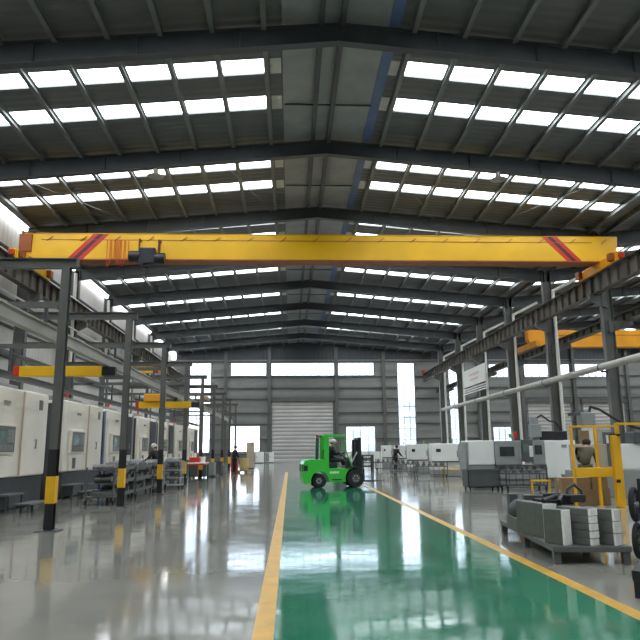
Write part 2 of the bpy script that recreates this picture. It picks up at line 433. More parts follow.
# runway beams
def runway(x, z0, z1, y0, y1, m):
    mb = MB().box(x - .012, x + .012, y0, y1, z0, z1).box(x - .2, x + .2, y0, y1, z0, z0 + .03).box(x - .24, x + .24, y0, y1, z1 - .03, z1)
    y = y0 + .05
    while y < y1: mb.box(x - .17, x + .17, y - .01, y + .01, z0 + .03, z1 - .03); y += 1.0
    mb.box(x - .04, x + .04, y0, y1, z1, z1 + .1)
    return mb.build('runway_beam', m, kind=S)
runway(XL + 0.75, 9.8, 10.8, Y0, Y1 - .6, M['runway'])
runway(XR - 0.6, 9.8, 10.8, Y0, Y1 - .6, M['runway'])
runway(XR + 1.05, 8.3, 8.76, Y0, Y1 - .6, M['runway'])
runway(XE - 0.9, 8.3, 8.76, Y0, Y1 - .6, M['runway'])
for x in (XR - 0.6,):   # end stop
    MB().box(x - .15, x + .15, Y1 - .9, Y1 - .6, 10.8, 11.25).build('runway_stop', M['red'], kind=S)
# light strips of wall above / cable conduits on the left wall
for z, r_ in ((11.15, .05), (9.2, .05)):
    MB().tube((XL + .5, Y0, z), (XL + .5, Y1 - .5, z), r_).build('wall_conduit', M['plastic'], kind=S)
# bracing rods under the roof
for (xa, ya, xb, yb) in ((-12.3, 27.2, -8.8, 33.8), (14.5, 27.2, 11.5, 33.8), (4.2, 27.0, 8.0, 34.2), (-3.2, 27.0, -1.0, 34.2)):
    MB().tube((xa, ya, zdeck(xa, XC) - .45), (xb, yb, zdeck(xb, XC) - .45), 0.014, None, 6).build('ceiling_rod', M['purlin'], kind=S)

# downpipes beside the columns
gp = 'white downpipes on the columns'
for n, r in enumerate(ROWS[7:]):
    x = XR + 0.25
    mb = MB().path([(x, r - .44, 0.0), (x, r - .44, 11.9), (x + 2.0, r - .44, 12.9)], 0.11, 10)
    tag(mb.build('downpipe', M['plastic'], None, 0, True), 'white round downpipe on the %s grey column of the right side beyond the crane' % ORD[n], 'pipe', gp)
for n, r in enumerate(ROWS[7:]):
    x = XL + 0.3
    mb = MB().path([(x, r - .44, 0.0), (x, r - .44, 13.0)], 0.11, 10)
    tag(mb.build('downpipe', M['plastic'], None, 0, True), 'white round downpipe on the %s column of the pale left wall' % ORD[n], 'pipe', gp)
# air duct along the right column line
t = thing('air_duct', 'long light grey round air pipe sloping past the right columns', 'pipe', (XR - .62, 20, 5.75))
MB().tube((0, 0, 0), (0, 52, -.05), 0.19, None, 16).build('pipe_run', M['railgrey'], t, 0, True)
for r in ROWS[4:11]:
    MB().box(-.03, .32, r - 20 - .03, r - 20 + .03, -.3, -.2).tube((0, r - 20 - .05, -0.01), (0, r - 20 + .05, -0.01), .215, None, 16).build('bracket', M['steel'], t)
# white banner
t = thing('hanging_banner', 'large blank looking white banner board hung between right columns', 'banner', (XR - .5, 56.0, 6.5))
MB().box(0, .05, 0, 7.2, 0.75, 2.35).build('board', M['banner'], t, .01)
mb = MB()
for z, a, b in ((1.75, 2.0, 5.2), (1.3, 2.4, 4.6)):
    y = a
    mb = MB()
    while y < b: mb.box(-.012, 0, y, y + .3, z - .12, z + .12); y += .42
    mb.build('lettering', M['bannertext'], t)

for z in (0.12, .33, .54): MB().box(0, .05, 0, 7.2, z - .05, z + .05).build('slat', M['plastic'], t)
MB().tube((.05, 0.2, 2.3), (.05, .2, 3.2), .02).build('hanger', M['steel'], t); MB().tube((.05, 7.0, 2.3), (.05, 7.0, 3.2), .02).build('hanger', M['steel'], t)

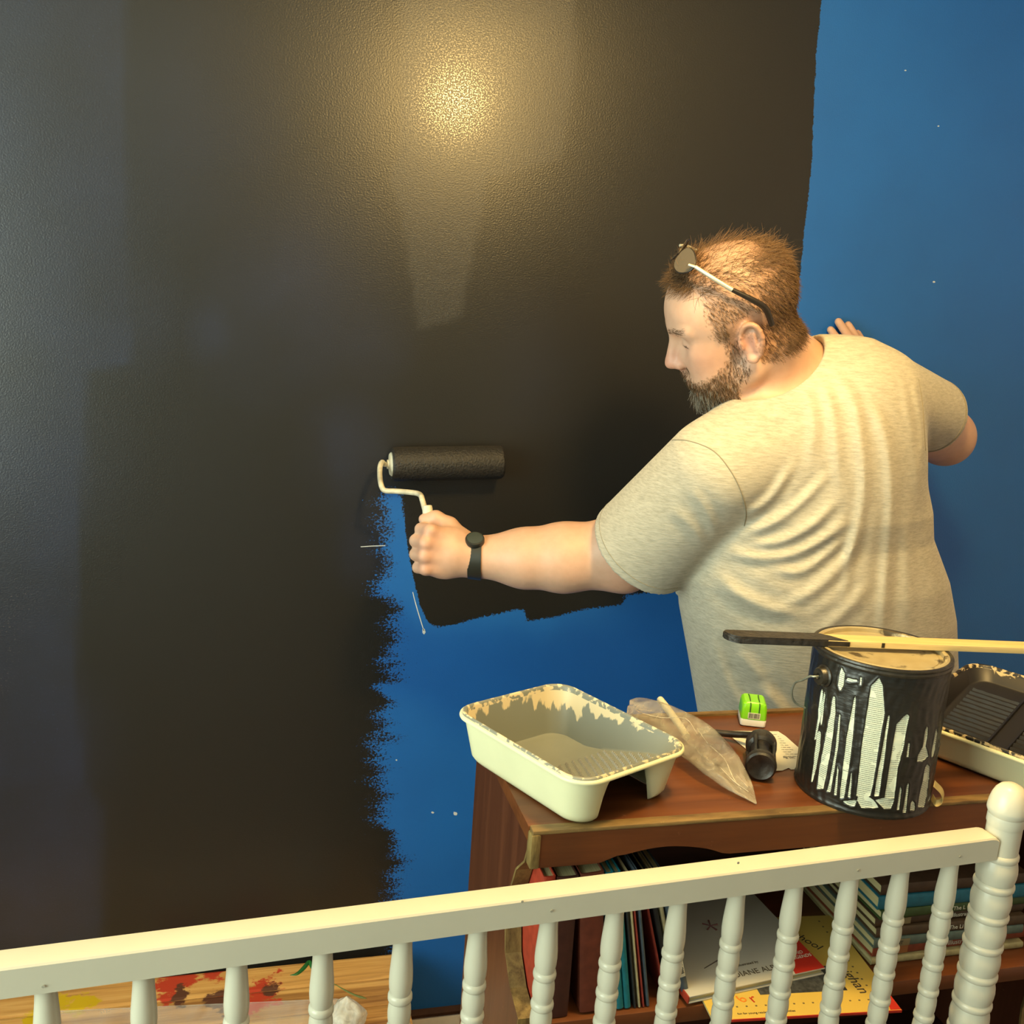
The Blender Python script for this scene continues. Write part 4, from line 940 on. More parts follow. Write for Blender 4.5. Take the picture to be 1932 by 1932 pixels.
for i, (t, mat, label, tx, w_, dx) in enumerate(stack):
    e = empty('book', (stk_x+dx, -1.004+0.003*math.sin(i*2.1), z), label, 'book', 'books stacked at the right of the shelf', rz=math.radians(1.2*math.sin(i*1.7)))
    book_parts(e, w_, 0.19-0.006*(i % 3), t, mat, page_m)
    if tx: text('spine_lettering', tx, t*0.62, (0.118, -0.0026, t/2), ((1, 0, 0), (0, 0, 1), (0, -1, 0)), pale, e)
    if i in (1, 2, 4): 
        o = box('spine_panel', (0.022, -0.0030, t*0.14), (0.052, -0.0018, t*0.86), plain('panel_print', (0.20, 0.16, 0.08) if i != 1 else (0.33, 0.13, 0.04), .5), e, 0.0002); o['label'] = 'printed panel on the spine'
        if i == 4: text('spine_lettering', 'S', t*0.9, (0.037, -0.0033, t/2), ((1, 0, 0), (0, 0, 1), (0, -1, 0)), inkm, e)
        if i == 2: text('spine_lettering', 'LIT', t*0.55, (0.037, -0.0033, t/2), ((1, 0, 0), (0, 0, 1), (0, -1, 0)), inkm, e)
    z += t+0.0004

# ================================================================ the painter
# The figure is grown from blended solids and skinned into one continuous surface.
def smin(a, b, k):
    if k <= 0: return np.minimum(a, b)
    h = np.clip(0.5+0.5*(b-a)/k, 0, 1); return b*(1-h)+a*h-k*h*(1-h)
def smax(a, b, k): return -smin(-a, -b, k)
V = lambda *a: np.array(a, float)
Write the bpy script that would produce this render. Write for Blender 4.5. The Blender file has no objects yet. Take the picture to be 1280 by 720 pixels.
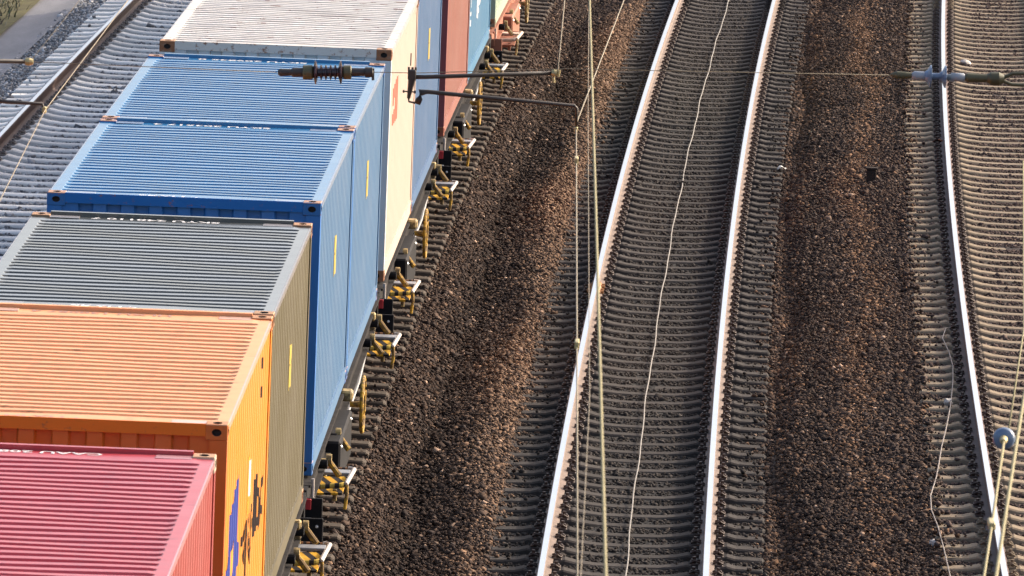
import bpy, bmesh, math, random
import numpy as np
from mathutils import Vector, Matrix
random.seed(7)
RNG = np.random.default_rng(11)
scene = bpy.context.scene
COL = scene.collection
R = math.radians

# ------------------------------------------------------------------ camera, sky, sun, exposure
CAM_H, PITCH, ROLL, FPX = 12.491262, 0.129402, 0.037937, 10555.2
cam = bpy.data.cameras.new('camera')
cam.sensor_width = 36.0
cam.lens = FPX / 1280.0 * 36.0
cam.clip_start, cam.clip_end = 1.0, 5000.0
cam.dof.use_dof = True
cam.dof.focus_distance = 92.0
cam.dof.aperture_fstop = 16.0
cam_ob = bpy.data.objects.new('camera', cam)
COL.objects.link(cam_ob)
_r, _u, _f = Vector((1, 0, 0)), Vector((0, math.sin(PITCH), math.cos(PITCH))), Vector((0, math.cos(PITCH), -math.sin(PITCH)))
_c, _s = math.cos(ROLL), math.sin(ROLL)
_R, _U = _c * _r + _s * _u, _c * _u - _s * _r
cam_ob.matrix_world = Matrix(((_R.x, _U.x, -_f.x, 0), (_R.y, _U.y, -_f.y, 0), (_R.z, _U.z, -_f.z, CAM_H), (0, 0, 0, 1)))
scene.camera = cam_ob

SUN_AZ, SUN_EL = R(58), R(27)          # azimuth from +Y (ahead) towards +X (right)
world = bpy.data.worlds.new('World')
scene.world = world
world.use_nodes = True
wn = world.node_tree
wn.nodes.clear()
sky = wn.nodes.new('ShaderNodeTexSky')
sky.sky_type = 'NISHITA'
sky.sun_disc = False
sky.sun_elevation = SUN_EL
sky.sun_rotation = SUN_AZ
sky.air_density, sky.dust_density, sky.ozone_density = 0.8, 6.0, 1.0
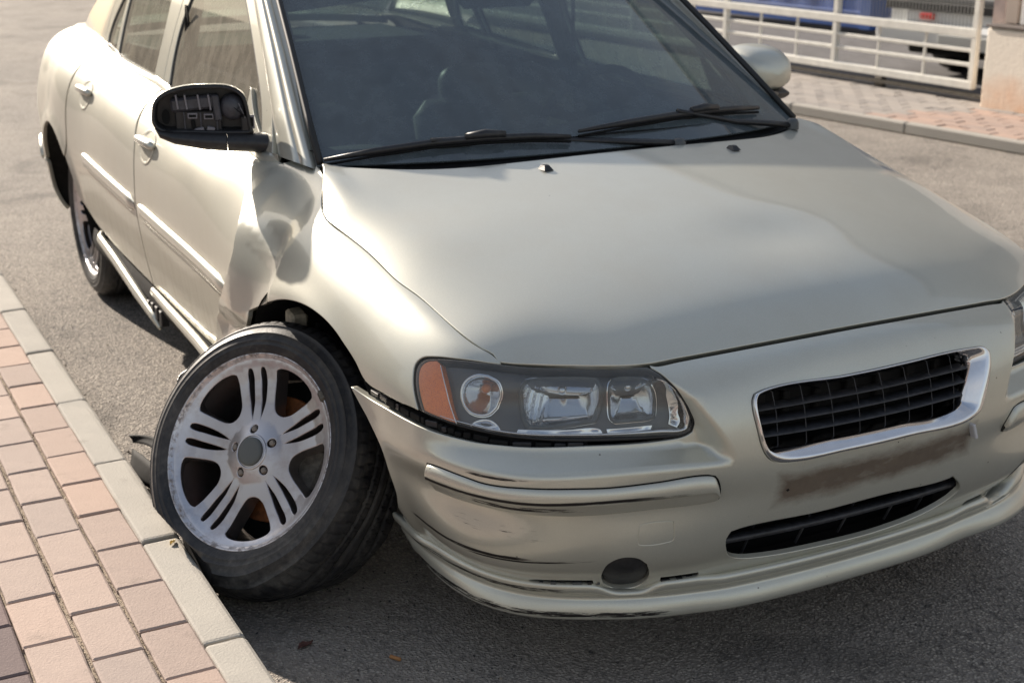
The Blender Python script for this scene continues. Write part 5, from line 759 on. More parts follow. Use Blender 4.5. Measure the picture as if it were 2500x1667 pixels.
......
▶ **EXERCISE INSTRUCTIONS**: Skip the pictures and restate exactly the lines from the beginning of the listing to the line with "MB().tube((xa, ya, zdeck(xa, XC)", that line included.

▶ **SOLVED PROBLEM**:
Write part 2 of the bpy script that recreates this picture. It picks up at line 433. More parts follow.
# runway beams
def runway(x, z0, z1, y0, y1, m):
    mb = MB().box(x - .012, x + .012, y0, y1, z0, z1).box(x - .2, x + .2, y0, y1, z0, z0 + .03).box(x - .24, x + .24, y0, y1, z1 - .03, z1)
    y = y0 + .05
    while y < y1: mb.box(x - .17, x + .17, y - .01, y + .01, z0 + .03, z1 - .03); y += 1.0
    mb.box(x - .04, x + .04, y0, y1, z1, z1 + .1)
    return mb.build('runway_beam', m, kind=S)
runway(XL + 0.75, 9.8, 10.8, Y0, Y1 - .6, M['runway'])
runway(XR - 0.6, 9.8, 10.8, Y0, Y1 - .6, M['runway'])
runway(XR + 1.05, 8.3, 8.76, Y0, Y1 - .6, M['runway'])
runway(XE - 0.9, 8.3, 8.76, Y0, Y1 - .6, M['runway'])
for x in (XR - 0.6,):   # end stop
    MB().box(x - .15, x + .15, Y1 - .9, Y1 - .6, 10.8, 11.25).build('runway_stop', M['red'], kind=S)
# light strips of wall above / cable conduits on the left wall
for z, r_ in ((11.15, .05), (9.2, .05)):
    MB().tube((XL + .5, Y0, z), (XL + .5, Y1 - .5, z), r_).build('wall_conduit', M['plastic'], kind=S)
# bracing rods under the roof
for (xa, ya, xb, yb) in ((-12.3, 27.2, -8.8, 33.8), (14.5, 27.2, 11.5, 33.8), (4.2, 27.0, 8.0, 34.2), (-3.2, 27.0, -1.0, 34.2)):
    MB().tube((xa, ya, zdeck(xa, XC) - .45), (xb, yb, zdeck(xb, XC) - .45), 0.014, None, 6).build('ceiling_rod', M['purlin'], kind=S)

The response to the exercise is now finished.